During these years, Professor Fox made many thousands of observations of double stars, some of which he discovered, and published them in Volumes I & II of the Annals of Dearborn Observatory. He was enabled to complete the observations on the rotation of the Sun which he had begun while at the Yerkes Observatory, and to publish them. In 1912 he began taking photographic plates with the 18 1/2-inch refractor for the determination of stellar parallaxes. (Abstracts of parallax results were published in appropriate journals from time to time, and full details in the conventional form adopted by parallax observers, were published in 1935 as Volume III of the Annals.)

Quite soon after Professor Fox began his directorship at Dearborn Observatory, he designed and built a stellar spectrograph. Due to the interruption of World War I, and the pressure of other programs of research, observations with this instrument were not begun until August, 1920. By the time regular work with this spectrograph was discontinued,(Thursday, March 20, 1930) a library of over 1,800 spectrograms of excellent quality, mostly of bright stars, had been accumulated. Several papers & notes have been published for which this material was used.

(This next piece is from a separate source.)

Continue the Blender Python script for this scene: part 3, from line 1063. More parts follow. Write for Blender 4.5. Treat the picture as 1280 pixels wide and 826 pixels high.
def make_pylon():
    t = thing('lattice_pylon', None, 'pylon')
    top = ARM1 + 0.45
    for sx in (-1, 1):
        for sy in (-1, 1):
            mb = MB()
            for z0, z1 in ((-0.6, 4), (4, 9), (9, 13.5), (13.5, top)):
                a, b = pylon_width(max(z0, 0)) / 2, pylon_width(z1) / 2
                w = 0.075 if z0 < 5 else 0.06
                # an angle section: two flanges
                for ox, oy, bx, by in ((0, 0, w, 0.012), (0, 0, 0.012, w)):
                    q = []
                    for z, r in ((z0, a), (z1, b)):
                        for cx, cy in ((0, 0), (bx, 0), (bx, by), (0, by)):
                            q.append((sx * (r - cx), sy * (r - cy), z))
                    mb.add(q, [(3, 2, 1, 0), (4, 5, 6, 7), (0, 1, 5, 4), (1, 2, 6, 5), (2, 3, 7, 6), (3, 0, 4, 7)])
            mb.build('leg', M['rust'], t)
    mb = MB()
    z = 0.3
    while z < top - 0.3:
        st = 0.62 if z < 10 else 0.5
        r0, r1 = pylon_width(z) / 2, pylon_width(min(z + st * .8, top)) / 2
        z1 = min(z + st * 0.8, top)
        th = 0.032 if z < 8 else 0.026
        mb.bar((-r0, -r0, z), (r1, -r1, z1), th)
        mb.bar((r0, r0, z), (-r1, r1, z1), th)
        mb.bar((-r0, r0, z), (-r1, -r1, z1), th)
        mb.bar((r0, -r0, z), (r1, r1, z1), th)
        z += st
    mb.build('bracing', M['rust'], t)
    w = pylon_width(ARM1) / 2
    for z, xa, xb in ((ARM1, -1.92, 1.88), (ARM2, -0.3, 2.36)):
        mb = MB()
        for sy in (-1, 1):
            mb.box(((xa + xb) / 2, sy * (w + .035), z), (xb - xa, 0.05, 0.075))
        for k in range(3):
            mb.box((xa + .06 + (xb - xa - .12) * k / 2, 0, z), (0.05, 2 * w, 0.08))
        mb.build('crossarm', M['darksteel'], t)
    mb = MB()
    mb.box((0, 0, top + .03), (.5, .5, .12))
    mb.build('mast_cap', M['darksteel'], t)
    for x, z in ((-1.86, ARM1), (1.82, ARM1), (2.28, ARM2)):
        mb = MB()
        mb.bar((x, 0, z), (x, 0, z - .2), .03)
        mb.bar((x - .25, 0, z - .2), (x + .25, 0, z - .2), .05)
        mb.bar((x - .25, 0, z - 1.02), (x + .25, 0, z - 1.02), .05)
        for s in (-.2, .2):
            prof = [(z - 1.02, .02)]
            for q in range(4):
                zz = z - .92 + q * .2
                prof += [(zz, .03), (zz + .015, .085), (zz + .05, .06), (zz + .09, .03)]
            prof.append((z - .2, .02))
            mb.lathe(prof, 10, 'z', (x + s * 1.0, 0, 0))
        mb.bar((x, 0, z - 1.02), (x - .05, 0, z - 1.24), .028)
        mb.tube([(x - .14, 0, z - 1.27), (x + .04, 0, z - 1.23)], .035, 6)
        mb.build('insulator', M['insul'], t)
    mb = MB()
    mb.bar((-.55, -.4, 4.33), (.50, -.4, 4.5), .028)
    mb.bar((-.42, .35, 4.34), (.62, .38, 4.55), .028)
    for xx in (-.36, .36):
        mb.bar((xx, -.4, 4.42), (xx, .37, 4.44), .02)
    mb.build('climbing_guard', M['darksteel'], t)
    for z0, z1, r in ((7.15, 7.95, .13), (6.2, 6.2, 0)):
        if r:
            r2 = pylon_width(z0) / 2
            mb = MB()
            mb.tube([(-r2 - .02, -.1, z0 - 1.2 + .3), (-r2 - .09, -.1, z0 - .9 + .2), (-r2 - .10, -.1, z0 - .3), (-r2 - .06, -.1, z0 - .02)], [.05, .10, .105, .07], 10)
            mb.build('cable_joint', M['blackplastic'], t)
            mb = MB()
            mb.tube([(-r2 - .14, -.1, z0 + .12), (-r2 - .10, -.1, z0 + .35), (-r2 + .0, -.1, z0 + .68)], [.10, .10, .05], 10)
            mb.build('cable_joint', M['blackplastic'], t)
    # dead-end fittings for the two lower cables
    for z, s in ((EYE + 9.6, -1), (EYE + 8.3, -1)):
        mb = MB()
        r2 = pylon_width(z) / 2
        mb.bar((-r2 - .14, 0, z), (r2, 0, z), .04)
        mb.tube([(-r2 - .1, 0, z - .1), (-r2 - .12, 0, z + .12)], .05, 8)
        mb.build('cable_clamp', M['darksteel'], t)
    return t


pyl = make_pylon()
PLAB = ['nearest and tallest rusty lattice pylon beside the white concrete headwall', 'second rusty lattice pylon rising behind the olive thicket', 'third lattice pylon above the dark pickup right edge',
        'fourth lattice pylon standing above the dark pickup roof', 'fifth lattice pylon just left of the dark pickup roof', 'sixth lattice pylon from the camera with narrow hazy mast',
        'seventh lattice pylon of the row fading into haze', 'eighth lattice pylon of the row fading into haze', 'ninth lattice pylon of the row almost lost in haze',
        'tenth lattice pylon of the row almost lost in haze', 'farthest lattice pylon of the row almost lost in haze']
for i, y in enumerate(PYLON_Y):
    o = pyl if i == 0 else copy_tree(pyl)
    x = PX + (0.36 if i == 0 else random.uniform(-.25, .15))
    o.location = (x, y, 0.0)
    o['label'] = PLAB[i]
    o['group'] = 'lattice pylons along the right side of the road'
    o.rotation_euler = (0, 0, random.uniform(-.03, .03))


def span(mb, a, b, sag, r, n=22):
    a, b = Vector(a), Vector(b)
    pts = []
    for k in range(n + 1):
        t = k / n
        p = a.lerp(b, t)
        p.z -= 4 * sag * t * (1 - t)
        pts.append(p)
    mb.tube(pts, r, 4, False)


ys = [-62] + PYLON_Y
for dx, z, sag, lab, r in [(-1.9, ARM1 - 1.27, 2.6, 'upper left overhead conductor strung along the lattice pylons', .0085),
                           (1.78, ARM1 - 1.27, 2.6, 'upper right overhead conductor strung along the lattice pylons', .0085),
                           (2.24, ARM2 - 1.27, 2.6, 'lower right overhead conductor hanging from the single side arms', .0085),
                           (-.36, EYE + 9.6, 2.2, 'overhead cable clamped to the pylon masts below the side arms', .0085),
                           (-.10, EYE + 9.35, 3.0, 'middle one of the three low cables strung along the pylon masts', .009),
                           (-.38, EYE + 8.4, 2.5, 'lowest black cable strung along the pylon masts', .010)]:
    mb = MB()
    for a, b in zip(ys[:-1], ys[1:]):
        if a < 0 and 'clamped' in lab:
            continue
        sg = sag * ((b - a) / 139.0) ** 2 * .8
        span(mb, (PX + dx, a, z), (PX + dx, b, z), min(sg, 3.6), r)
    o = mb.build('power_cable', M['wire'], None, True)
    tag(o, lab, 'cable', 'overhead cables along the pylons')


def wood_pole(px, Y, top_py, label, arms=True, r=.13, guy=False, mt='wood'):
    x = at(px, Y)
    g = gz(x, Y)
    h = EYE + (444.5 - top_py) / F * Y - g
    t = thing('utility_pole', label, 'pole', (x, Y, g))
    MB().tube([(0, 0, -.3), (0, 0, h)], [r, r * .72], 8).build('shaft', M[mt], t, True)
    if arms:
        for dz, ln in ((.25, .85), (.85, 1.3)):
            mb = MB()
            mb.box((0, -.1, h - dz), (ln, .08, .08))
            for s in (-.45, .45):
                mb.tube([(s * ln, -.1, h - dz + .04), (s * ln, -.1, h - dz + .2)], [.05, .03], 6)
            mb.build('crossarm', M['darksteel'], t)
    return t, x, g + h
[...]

In 1913, Northwestern University provided an updated mounting & driving gear by the firm of Warner & Swasey. It replaced the aging Clark mounting of the 18 1/2-inch lens, which had never been designed to meet the demands being placed upon it by newer techniques and instrumentation. The original is now on display at Adler Planetarium, Chicago. During Professor Fox's energetic directorship, most of the instruments and other physical equipment of the Dearborn Observatory were modernized, and the library was organized and greatly enlarged by completing files of scientific journals, and by adding all the important observatories to the exchange list for publications.